Thursday, August 30, 2018

Why the Yarn Chicken Crossed the Street

Remember a couple of posts ago I wrote about a shawl I’d played yarn chicken with and lost? It always irked me, that black cotton edge. I know it was very dramatic looking, but I didn’t like the way it hung, how the cotton didn’t have the same drape as the bamboo. So when I was at the Knitters Frolic in Toronto last April, I went in search of the Dye-Versions booth and sought out another skein of 100% bamboo fingering in Vampire’s Kiss. I found one, among other lovely things.

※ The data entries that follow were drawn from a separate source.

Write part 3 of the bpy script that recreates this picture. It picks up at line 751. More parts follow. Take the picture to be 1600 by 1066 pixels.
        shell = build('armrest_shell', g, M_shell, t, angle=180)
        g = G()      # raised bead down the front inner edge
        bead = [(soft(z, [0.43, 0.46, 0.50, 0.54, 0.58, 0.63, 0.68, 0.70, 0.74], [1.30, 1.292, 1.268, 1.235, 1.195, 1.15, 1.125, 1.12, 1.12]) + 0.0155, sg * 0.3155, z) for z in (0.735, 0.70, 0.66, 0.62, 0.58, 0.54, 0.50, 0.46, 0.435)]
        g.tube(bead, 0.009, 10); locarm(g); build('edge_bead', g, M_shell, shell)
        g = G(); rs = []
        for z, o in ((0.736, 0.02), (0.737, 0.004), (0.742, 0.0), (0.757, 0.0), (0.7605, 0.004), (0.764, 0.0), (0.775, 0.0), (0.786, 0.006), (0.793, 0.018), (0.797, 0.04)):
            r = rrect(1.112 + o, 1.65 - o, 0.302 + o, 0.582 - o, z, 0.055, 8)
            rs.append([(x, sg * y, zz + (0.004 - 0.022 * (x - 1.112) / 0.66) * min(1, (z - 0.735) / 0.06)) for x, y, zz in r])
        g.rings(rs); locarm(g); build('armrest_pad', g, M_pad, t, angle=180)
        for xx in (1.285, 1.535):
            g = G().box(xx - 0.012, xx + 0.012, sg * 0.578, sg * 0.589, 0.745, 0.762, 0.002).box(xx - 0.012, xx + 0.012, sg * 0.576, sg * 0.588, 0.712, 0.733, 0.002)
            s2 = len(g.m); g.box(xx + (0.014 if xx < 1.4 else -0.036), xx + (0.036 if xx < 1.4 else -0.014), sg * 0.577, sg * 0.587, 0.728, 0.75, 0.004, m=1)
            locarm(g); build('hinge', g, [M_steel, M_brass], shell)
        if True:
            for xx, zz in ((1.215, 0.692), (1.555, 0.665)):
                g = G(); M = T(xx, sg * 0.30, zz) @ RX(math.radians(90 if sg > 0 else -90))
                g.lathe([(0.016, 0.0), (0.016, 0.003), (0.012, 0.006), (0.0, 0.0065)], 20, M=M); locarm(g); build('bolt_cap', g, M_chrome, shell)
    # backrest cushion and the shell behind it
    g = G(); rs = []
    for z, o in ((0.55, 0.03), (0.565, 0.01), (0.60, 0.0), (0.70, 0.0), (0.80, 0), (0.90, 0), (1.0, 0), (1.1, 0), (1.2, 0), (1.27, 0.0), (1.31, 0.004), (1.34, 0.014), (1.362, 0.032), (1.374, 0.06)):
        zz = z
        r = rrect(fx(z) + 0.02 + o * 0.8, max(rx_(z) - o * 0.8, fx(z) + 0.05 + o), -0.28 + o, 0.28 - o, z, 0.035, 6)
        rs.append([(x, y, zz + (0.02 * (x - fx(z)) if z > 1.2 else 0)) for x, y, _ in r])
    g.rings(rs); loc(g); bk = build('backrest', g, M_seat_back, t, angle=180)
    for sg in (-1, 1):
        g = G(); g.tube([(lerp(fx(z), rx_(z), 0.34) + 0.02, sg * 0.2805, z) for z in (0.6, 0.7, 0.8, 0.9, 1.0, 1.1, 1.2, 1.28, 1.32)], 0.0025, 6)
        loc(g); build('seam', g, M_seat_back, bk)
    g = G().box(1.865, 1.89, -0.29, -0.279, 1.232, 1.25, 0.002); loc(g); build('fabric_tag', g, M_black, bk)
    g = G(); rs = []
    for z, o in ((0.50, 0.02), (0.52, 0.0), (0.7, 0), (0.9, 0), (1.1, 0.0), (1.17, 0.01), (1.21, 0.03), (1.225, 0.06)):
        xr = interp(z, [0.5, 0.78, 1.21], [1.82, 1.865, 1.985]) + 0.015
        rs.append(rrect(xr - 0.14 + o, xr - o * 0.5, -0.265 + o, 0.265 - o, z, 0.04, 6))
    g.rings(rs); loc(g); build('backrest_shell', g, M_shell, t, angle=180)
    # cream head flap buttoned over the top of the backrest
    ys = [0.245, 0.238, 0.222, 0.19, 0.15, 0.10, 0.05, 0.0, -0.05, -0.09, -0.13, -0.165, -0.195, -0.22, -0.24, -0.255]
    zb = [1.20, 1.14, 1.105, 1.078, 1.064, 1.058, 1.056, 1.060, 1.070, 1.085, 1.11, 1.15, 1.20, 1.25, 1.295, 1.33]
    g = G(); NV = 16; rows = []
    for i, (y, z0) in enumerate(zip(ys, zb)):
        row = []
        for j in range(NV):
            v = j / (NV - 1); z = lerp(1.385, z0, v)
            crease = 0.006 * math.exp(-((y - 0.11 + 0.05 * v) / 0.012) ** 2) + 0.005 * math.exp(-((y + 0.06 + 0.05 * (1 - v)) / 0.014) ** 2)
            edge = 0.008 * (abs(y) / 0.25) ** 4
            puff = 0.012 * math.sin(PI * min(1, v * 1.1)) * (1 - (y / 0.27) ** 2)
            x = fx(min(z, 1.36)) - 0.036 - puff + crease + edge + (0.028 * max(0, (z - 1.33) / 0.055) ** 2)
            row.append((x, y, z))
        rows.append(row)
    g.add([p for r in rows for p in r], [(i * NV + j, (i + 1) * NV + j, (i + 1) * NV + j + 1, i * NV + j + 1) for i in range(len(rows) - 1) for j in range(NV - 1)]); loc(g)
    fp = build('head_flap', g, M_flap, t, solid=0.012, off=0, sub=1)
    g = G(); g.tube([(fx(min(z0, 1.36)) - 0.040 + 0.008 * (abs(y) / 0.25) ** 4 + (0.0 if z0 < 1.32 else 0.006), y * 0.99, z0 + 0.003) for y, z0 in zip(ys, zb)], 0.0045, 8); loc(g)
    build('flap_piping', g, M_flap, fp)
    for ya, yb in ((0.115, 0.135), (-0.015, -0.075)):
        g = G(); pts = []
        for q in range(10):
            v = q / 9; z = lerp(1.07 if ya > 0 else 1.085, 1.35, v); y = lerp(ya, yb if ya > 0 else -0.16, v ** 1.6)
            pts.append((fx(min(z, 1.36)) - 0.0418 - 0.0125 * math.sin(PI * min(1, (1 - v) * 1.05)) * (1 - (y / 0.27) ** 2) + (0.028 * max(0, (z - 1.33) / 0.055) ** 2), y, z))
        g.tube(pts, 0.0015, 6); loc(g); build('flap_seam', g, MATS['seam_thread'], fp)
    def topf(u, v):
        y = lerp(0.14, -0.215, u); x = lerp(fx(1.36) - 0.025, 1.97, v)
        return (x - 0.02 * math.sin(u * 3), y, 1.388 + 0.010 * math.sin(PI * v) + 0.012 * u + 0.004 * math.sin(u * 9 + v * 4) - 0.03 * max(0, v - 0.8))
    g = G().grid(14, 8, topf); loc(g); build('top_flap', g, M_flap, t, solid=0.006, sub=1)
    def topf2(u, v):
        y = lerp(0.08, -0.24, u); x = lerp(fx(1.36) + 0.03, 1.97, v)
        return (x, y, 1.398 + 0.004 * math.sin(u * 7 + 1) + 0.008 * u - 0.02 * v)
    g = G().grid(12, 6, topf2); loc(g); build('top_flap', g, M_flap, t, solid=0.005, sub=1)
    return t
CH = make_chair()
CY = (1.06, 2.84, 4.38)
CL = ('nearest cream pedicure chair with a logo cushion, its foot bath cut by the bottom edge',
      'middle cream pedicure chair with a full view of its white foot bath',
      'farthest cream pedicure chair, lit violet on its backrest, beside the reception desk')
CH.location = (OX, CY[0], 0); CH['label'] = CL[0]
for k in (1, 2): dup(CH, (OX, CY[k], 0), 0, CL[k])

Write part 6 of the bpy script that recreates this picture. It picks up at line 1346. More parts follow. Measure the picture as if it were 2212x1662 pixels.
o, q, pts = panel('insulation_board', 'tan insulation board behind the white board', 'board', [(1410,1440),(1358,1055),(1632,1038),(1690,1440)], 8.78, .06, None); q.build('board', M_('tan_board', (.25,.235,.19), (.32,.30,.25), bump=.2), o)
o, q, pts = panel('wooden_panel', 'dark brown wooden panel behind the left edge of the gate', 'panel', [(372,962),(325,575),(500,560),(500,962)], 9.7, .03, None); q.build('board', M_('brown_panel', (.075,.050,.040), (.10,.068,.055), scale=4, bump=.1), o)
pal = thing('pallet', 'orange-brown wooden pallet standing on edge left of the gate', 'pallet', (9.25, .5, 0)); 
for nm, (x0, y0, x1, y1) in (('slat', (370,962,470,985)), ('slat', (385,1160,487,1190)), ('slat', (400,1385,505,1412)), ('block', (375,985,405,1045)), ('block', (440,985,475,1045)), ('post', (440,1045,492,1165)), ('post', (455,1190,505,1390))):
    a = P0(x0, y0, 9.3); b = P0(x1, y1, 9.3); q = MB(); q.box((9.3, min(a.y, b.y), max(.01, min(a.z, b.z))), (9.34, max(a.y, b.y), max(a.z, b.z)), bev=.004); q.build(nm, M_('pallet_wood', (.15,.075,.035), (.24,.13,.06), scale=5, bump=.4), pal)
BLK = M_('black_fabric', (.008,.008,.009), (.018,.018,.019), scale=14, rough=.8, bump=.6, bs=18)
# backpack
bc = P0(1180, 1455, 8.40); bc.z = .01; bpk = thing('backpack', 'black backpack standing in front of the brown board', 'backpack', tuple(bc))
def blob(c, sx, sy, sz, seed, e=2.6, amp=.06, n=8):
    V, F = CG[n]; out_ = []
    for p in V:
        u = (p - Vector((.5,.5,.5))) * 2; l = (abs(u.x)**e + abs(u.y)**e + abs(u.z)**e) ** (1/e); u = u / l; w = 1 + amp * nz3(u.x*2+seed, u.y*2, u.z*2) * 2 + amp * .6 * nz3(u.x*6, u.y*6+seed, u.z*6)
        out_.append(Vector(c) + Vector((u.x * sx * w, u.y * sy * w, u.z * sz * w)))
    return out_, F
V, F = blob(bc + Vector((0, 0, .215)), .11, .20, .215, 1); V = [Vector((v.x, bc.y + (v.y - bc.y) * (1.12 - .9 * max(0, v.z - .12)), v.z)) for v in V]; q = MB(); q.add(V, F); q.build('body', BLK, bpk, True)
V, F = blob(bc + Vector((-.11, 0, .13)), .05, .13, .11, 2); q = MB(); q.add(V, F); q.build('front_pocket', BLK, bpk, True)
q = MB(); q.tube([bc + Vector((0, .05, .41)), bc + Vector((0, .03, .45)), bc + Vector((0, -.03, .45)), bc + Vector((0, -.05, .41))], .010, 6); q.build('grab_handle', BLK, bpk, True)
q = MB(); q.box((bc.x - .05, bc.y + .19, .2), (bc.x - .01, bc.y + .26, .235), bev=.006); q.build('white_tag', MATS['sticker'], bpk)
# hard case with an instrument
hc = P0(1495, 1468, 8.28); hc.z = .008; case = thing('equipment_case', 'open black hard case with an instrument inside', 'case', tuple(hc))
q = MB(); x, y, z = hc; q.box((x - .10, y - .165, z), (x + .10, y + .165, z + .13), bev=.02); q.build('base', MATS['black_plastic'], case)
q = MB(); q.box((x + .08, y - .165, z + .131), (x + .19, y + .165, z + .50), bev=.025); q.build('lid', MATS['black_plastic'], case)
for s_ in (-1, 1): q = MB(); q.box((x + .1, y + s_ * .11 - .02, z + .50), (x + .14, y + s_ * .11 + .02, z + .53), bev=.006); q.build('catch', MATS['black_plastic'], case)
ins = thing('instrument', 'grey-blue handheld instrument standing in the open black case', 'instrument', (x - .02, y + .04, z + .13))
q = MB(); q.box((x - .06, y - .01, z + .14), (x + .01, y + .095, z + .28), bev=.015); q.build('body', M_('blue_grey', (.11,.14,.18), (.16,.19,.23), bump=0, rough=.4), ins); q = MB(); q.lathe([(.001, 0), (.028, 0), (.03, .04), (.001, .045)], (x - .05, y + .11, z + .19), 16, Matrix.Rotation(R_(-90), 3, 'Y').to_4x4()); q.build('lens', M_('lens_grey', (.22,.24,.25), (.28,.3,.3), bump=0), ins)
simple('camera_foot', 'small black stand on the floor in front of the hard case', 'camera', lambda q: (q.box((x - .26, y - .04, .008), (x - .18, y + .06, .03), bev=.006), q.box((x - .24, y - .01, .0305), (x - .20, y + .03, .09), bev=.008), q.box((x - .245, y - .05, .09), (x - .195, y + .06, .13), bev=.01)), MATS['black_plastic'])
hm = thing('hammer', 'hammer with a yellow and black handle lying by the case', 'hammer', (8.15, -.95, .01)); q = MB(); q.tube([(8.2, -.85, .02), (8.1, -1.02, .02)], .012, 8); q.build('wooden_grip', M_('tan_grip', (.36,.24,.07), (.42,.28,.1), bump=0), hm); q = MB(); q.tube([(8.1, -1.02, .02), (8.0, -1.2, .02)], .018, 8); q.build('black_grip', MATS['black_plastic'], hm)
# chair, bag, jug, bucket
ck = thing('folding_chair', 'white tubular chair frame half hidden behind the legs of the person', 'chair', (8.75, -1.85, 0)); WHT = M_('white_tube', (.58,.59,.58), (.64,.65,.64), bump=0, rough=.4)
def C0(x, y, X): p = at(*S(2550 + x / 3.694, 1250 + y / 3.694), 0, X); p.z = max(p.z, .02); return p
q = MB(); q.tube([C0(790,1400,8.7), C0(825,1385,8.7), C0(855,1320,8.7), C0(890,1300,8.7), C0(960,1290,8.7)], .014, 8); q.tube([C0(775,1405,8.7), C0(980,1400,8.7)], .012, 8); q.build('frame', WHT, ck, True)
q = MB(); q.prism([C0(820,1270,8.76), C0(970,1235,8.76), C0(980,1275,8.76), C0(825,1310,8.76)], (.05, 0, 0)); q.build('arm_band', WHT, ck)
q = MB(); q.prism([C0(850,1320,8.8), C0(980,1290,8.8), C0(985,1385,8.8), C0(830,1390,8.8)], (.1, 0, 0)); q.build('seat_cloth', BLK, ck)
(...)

Then I unravelled the seven or eight rows from my shawl, got all those stitches put back on a circular needle, and proceeded to reknit (and rebead) the edging. I think it was worth it.


Wednesday, January 10, 2018

A Mashup and a KAL

I have been busily knitting away, so much so that I think I have injured my right elbow. But that isn’t enough to make me stop. No siree.

In December I completed another test knit for Mary-Anne Mace, my favourite NZ designer. She has created yet another absolutely gorgeous shawl, which she calls “Lace Eater Mashup” as she incorporates lace from various of her other designs to create something new. I made it out of two different yarns, Manos del Uruguay Lace (70% alpaca-25% silk-5% cashmere) and Estelle Yarns Baby Silk Lace (70% alpaca-30% silk). The story behind those two yarns is worth telling in itself.

An internet friend of mine was getting married, someone I had never met in the 3D world but whom I had come to know through an online RPG I subscribe to. We were clannies and I shall hereafter refer to her as Delmaya, that being the name I knew her by ingame. I wanted to do something for her and, after seeing a photo of her wedding dress, knew that she needed long gloves to cover her bare arms. I had already fallen in love with the Kensington Mitts pattern from the first Jane Austen Knits magazine, and she loved them too once I showed her the picture. So, now that a pattern had been chosen, I needed appropriate yarn.

That proved more difficult than I thought it would. On a visit to Toronto, and many many wool shops, I came away with fine lace, even though the pattern called for fingering. It meant that I ended up holding the yarn double, and the finished mitts turned out quite beautifully. However, let me tell you about my shopping expedition. At one point I found myself in the basement of Romni Wools on Queen Street. If a bargain is to be found, that is the place to find it. My gaze fell upon this skein of Estelle Yarns lace, marked down to $6.00. It was all by itself, not enough to do anything with on its own, and the colour was just not white enough for wedding mitts to be worn with a pure white gown. I dithered. I hemmed and I hawed. The old guy who haunts the basement of Romni Wools came around to give advice, which was, “It’s only $6.00; buy it!” So I did.

At EweKnit (in its old location in Mirvish Village), I engaged the help of the salesgirl, who scoured the store for something suitable. We could find nothing in a fingering weight yarn. It was pretty disappointing. Then she remembered that they had Manos del Uruguay Lace, which was absolutely perfect in every way except for the thickness. But, as I said, I could hold it double. So I bought two skeins. The colour wasn’t pure white, but a creamy white, warmer than the wedding dress, but sufficiently pale to match.

Because Delmaya lived at a distance from me and wasn’t around for actual fittings, I used the Estelle lace to make parts of the mitts in different sizes, which I mailed to her and had her try on, and then mail back with copious notes about fit. In this fashion, I was able to determine that she was a combination of sizes, and I could proceed accordingly. The mitts turned out beautifully. I was pleased, she was delighted, and the photographer captured them for immortality.


Aw.

Since I’d unravelled the Estelle lace from the test pieces and still had a quantity of the Manos left over, I decided to use these for the Lace Eater Mashup test knit. It meant separating the doubled strands, which took a fair bit of time and no small amount of frustration; but at last I had yarn to knit with. For the top of the shawl I used the leftover Manos, and for the rest the Estelle. I figured that the colours were similar enough that the change wouldn’t show, especially as it’s very lacy. I was right.


Nice, eh?

So, while you’re admiring the lace there, Mary-Anne is having a knitalong of this very shawl on Ravelry at this very moment. Feel free to join in. You won’t be sorry.